Au-delà des tentatives de récupération de part et d’autre, il existe une seule constante : l’abstention. Une réalité gênante pour les politiques (majorité comme opposition) et qui pousse le parlementaire Abdoulaye Makhtar Diop à vouloir rendre le vote obligatoire. Autrement dit, transformer ce qui était jusque-là un droit en un devoir.

A partir de tout ce qui précède, il semble intéressant de rappeler un peu comment l’électorat sénégalais s’est comporté durant ces 10 ou 20 dernières années. Si chaque partie essaye de tirer la couverture de son côté, les chiffres parlent d’eux-mêmes… Dans la décennie 1990, les élections étaient synonymes de contestation au Sénégal, ce qui entraînait un fort taux d’abstention. Le 21 février 1993, les Sénégalais sont appelés aux urnes pour élire un président de la République. Entre le candidat Abdou Diouf et Me Abdoulaye Wade, ils avaient optés pour le premier.

Sur 2 549 699 inscrits, 1 312 154 Sénégalais ont accompli leurs devoirs citoyens soit un taux de participation de 51,46%. Abdou Diouf comptabilisait 58,40% et Abdoulaye Wade 32,03%. Mais cette victoire du socialiste a été entachée par une série d’accusations de fraudes de la part de l’opposition et des parties de gauche. C’est sous ce ciel de contestations que les Sénégalais sont allés deux mois plus tard choisir leurs représentants à l’hémicycle. Et cette situation n’a pas manqué de susciter des grincements de dents chez les opposants et entraîné un taux de participation de 40,98%. En 1998, le taux de participation est presque le même qu’aux législatives, avec 39,28%.

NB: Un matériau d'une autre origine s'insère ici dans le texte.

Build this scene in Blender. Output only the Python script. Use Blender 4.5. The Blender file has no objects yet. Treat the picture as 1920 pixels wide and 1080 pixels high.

En 2000 par contre, l’envie de se débarrasser d’un régime après 40 ans de règne sans partage a sans doute mobilisé une partie importante de l’électorat, notamment les jeunes. Ainsi, au premier tour, la présidentielle a enregistré un taux de participation de 62,23% alors que le duel final entre Wade père et Abdou Diouf a comptabilisé un taux de 61,07%.

2012 : la grande abstention

Ce vent d’accalmie a soufflé sur les premières législatives organisées sous l’ère Wade. Cette mobilisation n’a d’ailleurs jamais été égalé jusque-là : 67% de l’électorat s’est rendu aux urnes. Tout le contraire des législatives du 3 juin 2007 où le taux de participation tournait autour de 38% pour une abstention importante de 62%. En réalité, ces élections sont intervenues dans un contexte où l’opposition qui pesait 40% de l’électorat à l’issue de la présidentielle de cette même année a appelé le peuple au boycott. Elle a accusé Abdoulaye Wade d’avoir fraudé lors du scrutin présidentiel, avant d’exiger l’audit du fichier électoral. Face au refus du pouvoir de toucher à la base de données, ce qui était appelé à l’époque ‘’l’opposition significative’’ a tourné le dos aux Législatives. La démobilisation reste manifeste, puisque la présidentielle avait enregistré un taux record de 70%.

En 2012, la présidentielle n’a pas beaucoup mobilisé (51,58%), en dépit de la colère générale contre le régime de Wade. Les Législatives ont été encore plus surprenantes avec un taux de participation de 36,76% pour des élections pourtant pas polémiques. Les locales de 2014 ont fait légèrement mieux, avec 38%.

Au vu de tous ces chiffres, un constat s’impose : depuis 1993, en dehors de la présidentielle, les autres élections connaissent un taux de participation entre 38 et 40%, à l’exception manifeste des Législatives de 2012. Autre remarque : à chaque fois qu’une élection est organisée dans un climat de tension entre le pouvoir et l’opposition, le citoyen a tendance à rester chez lui. D’où la nécessité d’apaiser le climat et sans doute de trouver un autre discours plus mobilisateur.